Written task: Filter the data below for the string "Blender" and copy each matching line.
§ §
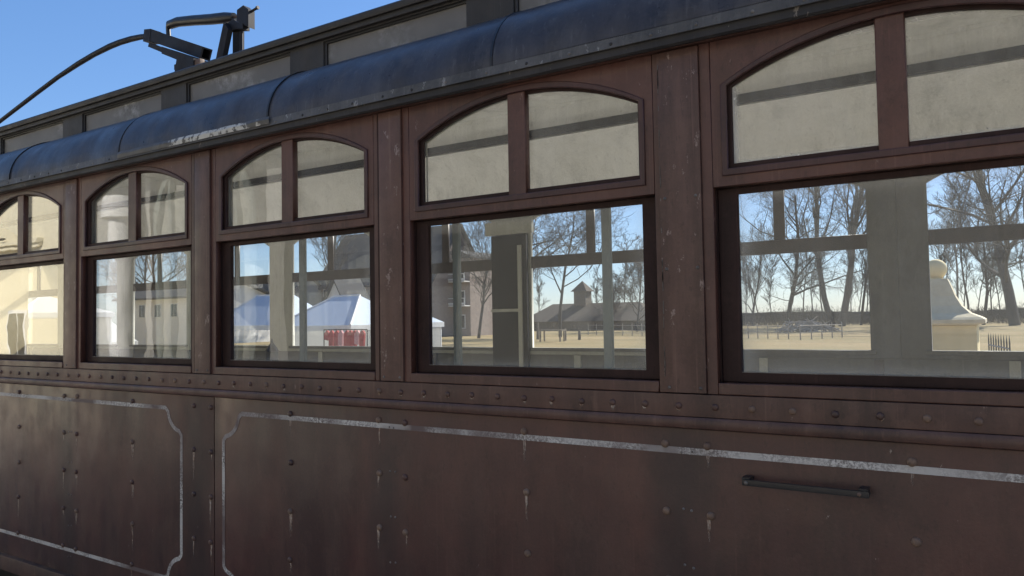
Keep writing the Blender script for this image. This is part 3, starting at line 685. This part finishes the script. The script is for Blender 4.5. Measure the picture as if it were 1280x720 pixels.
# a thin row of slim trees further back: three built, the others copied with their trunk and crown
rg = random.Random(77)
protos = []
us = [932, 950, 966, 1003, 1018, 1030, 1063, 1072, 1082, 1088, 1170, 1186, 1204, 1220, 1240, 1252, 1288, 748, 781, 806, 672]
for i, u in enumerate(us):
    yy = rg.uniform(138, 165); q = at(u, 400, yy)
    if i < 3:
        h = (17, 20, 15)[i]; mb = tree_mesh(300+i, h, .13, spread=.42, fork=.22, birch=True, n1=15, levels=3, twig=.03)
        tr_ = empty('slim_tree', (q.x, yy, 0), 'slim distant bare tree in the thin row behind the larger trees', 'tree', 'slim trees in the far row')
        kk = 49; mesh('trunk', mb.v[:kk], [f for f in mb.f if max(f) < kk], 'bark_dark', tr_, True)
        mesh('crown', mb.v[kk:], [tuple(a-kk for a in f) for f in mb.f if min(f) >= kk], 'bark_dark', tr_); protos.append(tr_)
    else:
        p0 = protos[i % 3]; tr_ = p0.copy(); C.objects.link(tr_); tr_.location = (q.x, yy, 0)
        for ch in list(p0.children):
            c_ = ch.copy(); C.objects.link(c_); c_.parent = tr_
    zone = [x_ for x_ in sorted(us) if (x_ < 850) == (u < 850) and (x_ > 1120) == (u > 1120)]
    nth = ('first', 'second', 'third', 'fourth', 'fifth', 'sixth', 'seventh', 'eighth', 'ninth', 'tenth')[zone.index(u)]
    tr_['label'] = '%s from the left of the slim far trees %s' % (nth, 'behind the barn' if u < 850 else 'right of the stone gatepost ball' if u > 1120 else 'behind the cut branches heap')
    tr_.rotation_euler.z = rg.uniform(0, 6.28); k_ = rg.uniform(.75, 1.15); tr_.scale = (k_, k_, k_)
# distant wood and hedge
mb = MB()
for i in range(14000):
    x = rg.uniform(-330, 90); y = rg.uniform(190, 250); h = 3.2+2.2*noise.noise(Vector((x*.03, 0, 0)))+1.2*noise.noise(Vector((x*.2, 4, 0)))
    z = rg.uniform(0, max(h, 1)); a = rg.uniform(0, 6.28); L = rg.uniform(.3, 1.1); n = len(mb.v)
    mb.v += [(x-.05, y, z), (x+.05, y, z), (x+math.cos(a)*L*.5, y+math.sin(a)*L*.5, z+L*rg.uniform(.2, .9))]; mb.f.append((n, n+1, n+2))
    if i % 3 == 0: n = len(mb.v); mb.v += [(x-1.6, y, 0), (x+1.6, y, 0), (x+1.3, y, h*.55), (x-1.3, y, h*.6)]; mb.f.append((n, n+1, n+2, n+3))
tag(mesh('distant_wood', mb.v, mb.f, 'twigs'), 'low line of distant leafless wood along the horizon', 'wood', kind='stuff')
mb = MB()
for i in range(46000):
    x = rg.uniform(-95, 40); y = 122+rg.uniform(-4, 9); top = 2.3+.9*noise.noise(Vector((x*.13, 3, 0)))+.5*noise.noise(Vector((x*.7, 9, 0))); z = rg.uniform(0, top)*rg.uniform(.5, 1)
    a = rg.uniform(0, 6.28); L = rg.uniform(.3, 1.1); n = len(mb.v); dx, dy, dz_ = math.cos(a)*L*.5, math.sin(a)*L*.5, rg.uniform(.1, 1)*L
    mb.v += [(x, y, z), (x+.07, y, z), (x+dx, y+dy, z+dz_)]; mb.f.append((n, n+1, n+2))
tag(mesh('hedgerow', mb.v, mb.f, 'twigs'), 'tangled brown hedgerow at the far edge of the dry field', 'hedge', kind='stuff')
# brush pile
q = at(1010, 400, 78); mb = MB()
for i in range(150):
    a = rg.uniform(0, 6.28); rr = rg.uniform(0, 3.0); L = rg.uniform(1, 2.6); p = Vector((q.x+rr*1.0*math.cos(a), 78+rr*.5*math.sin(a), rg.uniform(.05, 1.15)*(1-rr/4)))
    d = Vector((rg.uniform(-1, 1), rg.uniform(-1, 1), rg.uniform(-.25, .5))).normalized()*L*.5
    mb.tube([p-d, p+d*.3+Vector((0, 0, .08)), p+d], [.055, .045, .02], 5)
tag(mb.build('brush_pile', 'cut_wood'), 'heap of pale cut branches lying in the field under the trees', 'brush pile')
# timber fence rails in the field
def field_fence(u0, u1, y0, y1, n, hgt, label):
    a, b = at(u0, 400, y0), at(u1, 400, y1); r_ = empty('field_fence', (a.x, a.y, 0), label, 'fence')
    o = Vector((a.x, a.y, 0)); a = Vector((a.x, a.y, 0)); b = Vector((b.x, b.y, 0))
    for i in range(n):
        p = a.lerp(b, i/(n-1))-o; MB().tube([p, p+Vector((rg.uniform(-.04, .04), 0, hgt))], [.045, .035], 7).build('post', 'cut_wood', r_, True)
    for zz in (.45, .85):
        MB().tube([Vector((0, -.08, hgt*zz)), b-o+Vector((0, -.08, hgt*zz-.05))], .028, 6).build('rail', 'cut_wood', r_, True)
field_fence(935, 985, 58, 56, 5, 1.15, 'weathered timber fence in the field at the left of the wide window')
field_fence(1000, 1052, 54, 60, 5, 1.2, 'weathered timber fence in front of the brush pile')
field_fence(735, 815, 70, 64, 8, 1.2, 'long timber fence on the grass right of the barn')

# ------------------------------------------------------------------ gatepost with ball
q = at(1172, 395, 7.6); gx, gy = q.x, 7.6
gp = empty('gatepost', (gx, gy, 0), 'pale yellow masonry gatepost with flared pyramid cap and stone ball', 'gatepost')
MB().box(-.39, .39, -.39, .39, 0, 1.74, .02).build('shaft', 'stone', gp, True)
mb = MB(); prof = [(.40, 1.742), (.47, 1.76), (.47, 1.80), (.43, 1.825), (.33, 1.87), (.25, 1.95), (.19, 2.06), (.145, 2.19), (.115, 2.26)]
n = 0
for r_, z in prof: mb.v += [(-r_, -r_, z), (r_, -r_, z), (r_, r_, z), (-r_, r_, z)]
for i in range(len(prof)-1):
    for j in range(4): mb.f.append((4*i+j, 4*i+(j+1) % 4, 4*i+4+(j+1) % 4, 4*i+4+j))
mb.f += [(3, 2, 1, 0), tuple(len(mb.v)-4+j for j in range(4))]
mb.build('cap', 'stone_cap', gp)
MB().lathe([(.07, 2.26), (.07, 2.275)]+[(.115*math.cos(R(t_)), 2.375+.115*math.sin(R(t_))) for t_ in range(-65, 90, 12)], (0, 0, 0), 24).build('ball', 'stone', gp, True)
# iron railing
ra, rb = at(1236, 430, 17), at(1262, 430, 15)
ir = empty('iron_railing', (ra.x, ra.y, 0), 'short black spiked iron railing in the field right of the gatepost', 'railing')
d = Vector((rb.x-ra.x, rb.y-ra.y, 0))
for i in range(9):
    p = d*i/8; MB().tube([p, p+Vector((0, 0, 1.28)), p+Vector((0, 0, 1.42))], [.014, .014, .001], 6).build('bar', 'black', ir)
for z in (.3, 1.15): MB().tube([Vector((0, 0, z)), d+Vector((0, 0, z))], .016, 6).build('rail', 'black', ir)

# ------------------------------------------------------------------ barn
by = 92
xa, xb, xc = at(655, 385, by).x, at(729, 385, by).x, at(812, 385, by).x
ba = empty('barn', (xa, by, 0), 'long low barn with a dark hipped roof and a square cupola', 'barn')
L = xc-xa; ez, rz_ = 1.35, at(700, 380, by+5).z
MB().box(0, L, 0, 10, 0, ez).build('barn_wall', 'barnw', ba)
mb = MB(); mb.v = [(-.5, -.6, ez-.05), (L+.5, -.6, ez-.05), (L+.5, 10.6, ez-.05), (-.5, 10.6, ez-.05), (2.0, 5, rz_), (L-3.5, 5, rz_)]
mb.f = [(0, 1, 5, 4), (1, 2, 5), (2, 3, 4, 5), (3, 0, 4), (3, 2, 1, 0)]
rf = mb.build('roof', 'barn_roof', ba)
cz0, cz1, cz2 = rz_-.8, at(729, 364, by+5).z, at(729, 351, by+5).z; cx = at(728.5, 380, by+5).x-xa
MB().box(cx-.95, cx+.95, 4.05, 5.95, cz0, cz1).build('cupola', 'barnw', rf)
mb = MB(); mb.v = [(cx-1.3, 3.7, cz1-.05), (cx+1.3, 3.7, cz1-.05), (cx+1.3, 6.3, cz1-.05), (cx-1.3, 6.3, cz1-.05), (cx, 5, cz2)]; mb.f = [(0, 1, 4), (1, 2, 4), (2, 3, 4), (3, 0, 4), (3, 2, 1, 0)]
mb.build('cupola_roof', 'barn_roof', rf)
for i in range(6):
    x = 1.5+i*(L-3)/5.2; MB().box(x, x+.8, -.03, .02, .45, 1.05).build('window', 'dark_win', ba)
dr = MB().box(L*.45, L*.45+2.6, -.05, .02, 0, 1.25).build('barn_door', 'wood', ba)
# odds and ends in front of the barn: trestle table, posts
tt = at(690, 410, 50)
tb_ = empty('trestle_table', (tt.x, 50, 0), 'small outdoor timber table on the grass before the barn', 'table')
MB().box(-1.1, 1.1, -.4, .4, .85, .93).build('table_top', 'wood', tb_)
for x in (-.9, .9):
    for y in (-.32, .32): MB().box(x-.05, x+.05, y-.05, y+.05, 0, .849).build('leg', 'wood', tb_)
for i, (u, y, hh, lb) in enumerate(((672, 55, 1.5, 'thick leftmost timber stump post before the barn'), (706, 52, 1.0, 'short timber post right of the outdoor table'), (724, 54, .8, 'lowest timber post in front of the cupola side of the barn'))):
    p = at(u, 410, y); tag(MB().tube([(p.x, y, 0), (p.x+.02, y, hh*.5), (p.x, y, hh)], [.13, .12, .10], 8).build('timber_post', 'wood', None, True), lb, 'post', 'timber posts before the barn')
# ------------------------------------------------------------------ block of flats
fy = 66; x0, x1 = at(522, 380, fy).x, at(588, 380, fy).x; zt_ = at(590, 322, fy).z
fb = empty('apartment_block', (x0, fy, 0), 'old three storey brick block of flats with white balconies', 'building')
W = x1-x0; MB().box(0, W, 0, 9, 0, zt_).build('wall', 'brick', fb)
MB().prism([(-.35, zt_+.002), (W+.35, zt_+.002), (W+.35, zt_+.22), (W*.8, zt_+.95), (W*.2, zt_+.95), (-.35, zt_+.22)], -.35, 9.35, 'y').build('roof', 'slate', fb)
for fl_ in range(3):
    z = .9+fl_*(zt_-.6)/3
    for i in range(5):
        x = .7+i*(W-1.6)/4.6
        wn = MB().box(x-.08, x+.98, -.06, .01, z-.08, z+1.48).build('window', 'white', fb)
        MB().box(x+.02, x+.42, -.075, -.0605, z+.02, z+1.38).box(x+.48, x+.88, -.075, -.0605, z+.02, z+1.38).build('pane', 'dark_win', wn)
    if fl_:
        for x in (W*.28, W*.68):
            bl = MB().box(x, x+2.4, -1.1, -.001, z-.30, z-.18).build('balcony', 'white', fb)
            MB().box(x, x+2.4, -1.1, -1.05, z+.55, z+.62).box(x, x+.06, -1.1, -1.04, z-.18, z+.55).box(x+2.34, x+2.4, -1.1, -1.04, z-.18, z+.55).box(x+1.2, x+1.26, -1.1, -1.04, z-.18, z+.55).box(x, x+2.4, -1.1, -1.08, z-.1, z+.1).build('balcony_rail', 'white', bl)
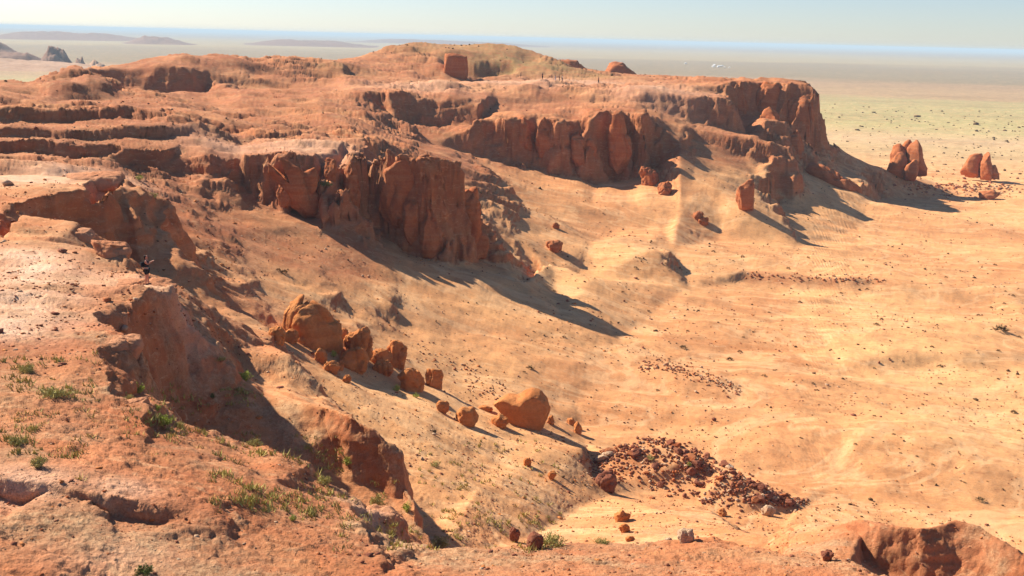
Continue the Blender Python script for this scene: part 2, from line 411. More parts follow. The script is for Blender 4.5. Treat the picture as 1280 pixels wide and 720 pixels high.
def normals(VX, VY, VZ):
    a = np.stack([np.gradient(VX, axis=0), np.gradient(VY, axis=0), np.gradient(VZ, axis=0)], -1)
    b = np.stack([np.gradient(VX, axis=1), np.gradient(VY, axis=1), np.gradient(VZ, axis=1)], -1)
    n = np.cross(a, b); n /= np.linalg.norm(n, axis=-1, keepdims=True)+1e-12
    n[n[..., 2] < 0] *= -1
    return n
N = normals(VX, VY, VZ)
steep = sst(.92, .6, N[..., 2])
lay = fb3(VX/5, VY/5, VZ/.55, 3, 71)           # thin beds, horizontal
lump = fb3(VX/2.6, VY/2.6, VZ/2.6, 4, 81, .55)
disp = steep*((.22+.16*sst(100, 160, VR))*lay*np.clip(VR/120, .5, 1.3) + .55*lump*np.clip(VR/150, .5, 1.3))
gr2 = fb3(VX/1.6, VY/1.6, VZ/1.6, 3, 91, .6)
nr = sst(125, 60, VR)
clod = 1-2*np.abs(fb3(VX/1.3+VY/2.5, VY/.6, VZ/.35, 3, 95, .6)); clod2 = fb3(VX/.34, VY/.22, VZ/.18, 2, 97, .6)
patch = .35+.65*sst(-.15, .25, fb2(VX/6, VY/4, 3, 99))
chip = np.maximum(0, fb3(VX/.16, VY/.16, VZ/.16, 2, 121, .6)-.15)
disp += nr*patch*(.06*clod + .05*clod2) + sst(70, 40, VR)*.05*chip*sst(20, 28, VR)*sst(20, 30, VR)
disp += (1-steep)*.05*gr2*np.clip(VR/60, .6, 1.3)
VX = VX + disp*N[..., 0]; VY = VY + disp*N[..., 1]; VZ = VZ + disp*N[..., 2]
N = normals(VX, VY, VZ)
print('mesh arrays', round(time.time()-T0, 1))

def grid_mesh(name, VX, VY, VZ, attrs=None):
    a, b = VX.shape; nv = a*b
    me = bpy.data.meshes.new(name); me.vertices.add(nv)
    me.vertices.foreach_set('co', np.stack([VX, VY, VZ], -1).reshape(-1).astype(np.float32))
    idx = np.arange(nv, dtype=np.int32).reshape(a, b)
    qd = np.stack([idx[:-1, :-1], idx[1:, :-1], idx[1:, 1:], idx[:-1, 1:]], -1).reshape(-1, 4)
    nf = len(qd); me.loops.add(nf*4); me.polygons.add(nf)
    me.loops.foreach_set('vertex_index', qd.reshape(-1))
    me.polygons.foreach_set('loop_start', np.arange(nf, dtype=np.int32)*4)
    me.polygons.foreach_set('use_smooth', np.ones(nf, bool))
    me.update(calc_edges=True)
    for k, v in (attrs or {}).items():
        at = me.attributes.new(k, 'FLOAT', 'POINT'); at.data.foreach_set('value', v.reshape(-1).astype(np.float32))
    return me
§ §
Output of the exercise:
Keep writing the Blender script for this image. This is part 3, starting at line 685. This part finishes the script. The script is for Blender 4.5. Measure the picture as if it were 1280x720 pixels.
Continue the Blender Python script for this scene: part 2, from line 411. More parts follow. The script is for Blender 4.5. Treat the picture as 1280 pixels wide and 720 pixels high.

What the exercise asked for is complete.